*Written task*
Transcribe every record that appears below, exactly and in full.

*3D scene scripts*
◆ ◆ ◆ ◆
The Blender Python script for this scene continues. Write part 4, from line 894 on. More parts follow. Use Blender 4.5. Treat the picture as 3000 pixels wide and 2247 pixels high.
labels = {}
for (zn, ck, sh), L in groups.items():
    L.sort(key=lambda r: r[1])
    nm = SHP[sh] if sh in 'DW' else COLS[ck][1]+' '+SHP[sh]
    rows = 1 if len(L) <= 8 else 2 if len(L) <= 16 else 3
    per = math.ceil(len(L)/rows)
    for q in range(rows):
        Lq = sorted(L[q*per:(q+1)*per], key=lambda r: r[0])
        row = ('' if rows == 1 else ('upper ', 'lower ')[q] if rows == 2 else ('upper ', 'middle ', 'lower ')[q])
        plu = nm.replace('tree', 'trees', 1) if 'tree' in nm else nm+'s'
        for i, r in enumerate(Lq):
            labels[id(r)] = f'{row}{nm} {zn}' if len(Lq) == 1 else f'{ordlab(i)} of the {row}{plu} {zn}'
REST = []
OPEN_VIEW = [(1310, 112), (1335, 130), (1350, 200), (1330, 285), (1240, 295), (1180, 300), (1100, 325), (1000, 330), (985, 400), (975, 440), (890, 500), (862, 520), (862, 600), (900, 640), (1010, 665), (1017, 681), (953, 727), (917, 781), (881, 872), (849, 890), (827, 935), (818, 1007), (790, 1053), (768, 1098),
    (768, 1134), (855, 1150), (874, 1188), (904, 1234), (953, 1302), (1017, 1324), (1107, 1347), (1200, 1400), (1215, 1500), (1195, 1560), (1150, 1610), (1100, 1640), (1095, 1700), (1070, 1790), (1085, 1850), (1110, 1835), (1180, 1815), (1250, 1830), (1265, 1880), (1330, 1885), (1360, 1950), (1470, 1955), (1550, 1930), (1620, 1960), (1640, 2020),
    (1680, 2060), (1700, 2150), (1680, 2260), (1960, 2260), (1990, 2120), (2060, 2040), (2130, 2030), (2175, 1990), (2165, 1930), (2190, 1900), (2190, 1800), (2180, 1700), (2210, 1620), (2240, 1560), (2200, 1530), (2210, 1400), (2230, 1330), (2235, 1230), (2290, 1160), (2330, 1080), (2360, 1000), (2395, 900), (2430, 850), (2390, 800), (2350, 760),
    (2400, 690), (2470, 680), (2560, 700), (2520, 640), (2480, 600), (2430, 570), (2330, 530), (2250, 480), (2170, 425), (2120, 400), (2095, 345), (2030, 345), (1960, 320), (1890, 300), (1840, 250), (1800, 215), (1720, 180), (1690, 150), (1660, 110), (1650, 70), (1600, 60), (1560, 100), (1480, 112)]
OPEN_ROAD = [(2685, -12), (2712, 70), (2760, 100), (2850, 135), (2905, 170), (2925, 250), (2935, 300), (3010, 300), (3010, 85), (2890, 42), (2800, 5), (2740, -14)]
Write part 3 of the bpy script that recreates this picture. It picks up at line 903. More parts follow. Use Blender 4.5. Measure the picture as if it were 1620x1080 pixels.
◆ ◆ ◆ ◆
*Solution*
The Blender Python script for this scene continues. Write part 4, from line 894 on. More parts follow. Use Blender 4.5. Treat the picture as 3000 pixels wide and 2247 pixels high.
labels = {}
for (zn, ck, sh), L in groups.items():
    L.sort(key=lambda r: r[1])
    nm = SHP[sh] if sh in 'DW' else COLS[ck][1]+' '+SHP[sh]
    rows = 1 if len(L) <= 8 else 2 if len(L) <= 16 else 3
    per = math.ceil(len(L)/rows)
    for q in range(rows):
        Lq = sorted(L[q*per:(q+1)*per], key=lambda r: r[0])
        row = ('' if rows == 1 else ('upper ', 'lower ')[q] if rows == 2 else ('upper ', 'middle ', 'lower ')[q])
        plu = nm.replace('tree', 'trees', 1) if 'tree' in nm else nm+'s'
        for i, r in enumerate(Lq):
            labels[id(r)] = f'{row}{nm} {zn}' if len(Lq) == 1 else f'{ordlab(i)} of the {row}{plu} {zn}'
REST = []
OPEN_VIEW = [(1310, 112), (1335, 130), (1350, 200), (1330, 285), (1240, 295), (1180, 300), (1100, 325), (1000, 330), (985, 400), (975, 440), (890, 500), (862, 520), (862, 600), (900, 640), (1010, 665), (1017, 681), (953, 727), (917, 781), (881, 872), (849, 890), (827, 935), (818, 1007), (790, 1053), (768, 1098),
    (768, 1134), (855, 1150), (874, 1188), (904, 1234), (953, 1302), (1017, 1324), (1107, 1347), (1200, 1400), (1215, 1500), (1195, 1560), (1150, 1610), (1100, 1640), (1095, 1700), (1070, 1790), (1085, 1850), (1110, 1835), (1180, 1815), (1250, 1830), (1265, 1880), (1330, 1885), (1360, 1950), (1470, 1955), (1550, 1930), (1620, 1960), (1640, 2020),
    (1680, 2060), (1700, 2150), (1680, 2260), (1960, 2260), (1990, 2120), (2060, 2040), (2130, 2030), (2175, 1990), (2165, 1930), (2190, 1900), (2190, 1800), (2180, 1700), (2210, 1620), (2240, 1560), (2200, 1530), (2210, 1400), (2230, 1330), (2235, 1230), (2290, 1160), (2330, 1080), (2360, 1000), (2395, 900), (2430, 850), (2390, 800), (2350, 760),
    (2400, 690), (2470, 680), (2560, 700), (2520, 640), (2480, 600), (2430, 570), (2330, 530), (2250, 480), (2170, 425), (2120, 400), (2095, 345), (2030, 345), (1960, 320), (1890, 300), (1840, 250), (1800, 215), (1720, 180), (1690, 150), (1660, 110), (1650, 70), (1600, 60), (1560, 100), (1480, 112)]
OPEN_ROAD = [(2685, -12), (2712, 70), (2760, 100), (2850, 135), (2905, 170), (2925, 250), (2935, 300), (3010, 300), (3010, 85), (2890, 42), (2800, 5), (2740, -14)]
Write part 3 of the bpy script that recreates this picture. It picks up at line 903. More parts follow. Use Blender 4.5. Measure the picture as if it were 1620x1080 pixels.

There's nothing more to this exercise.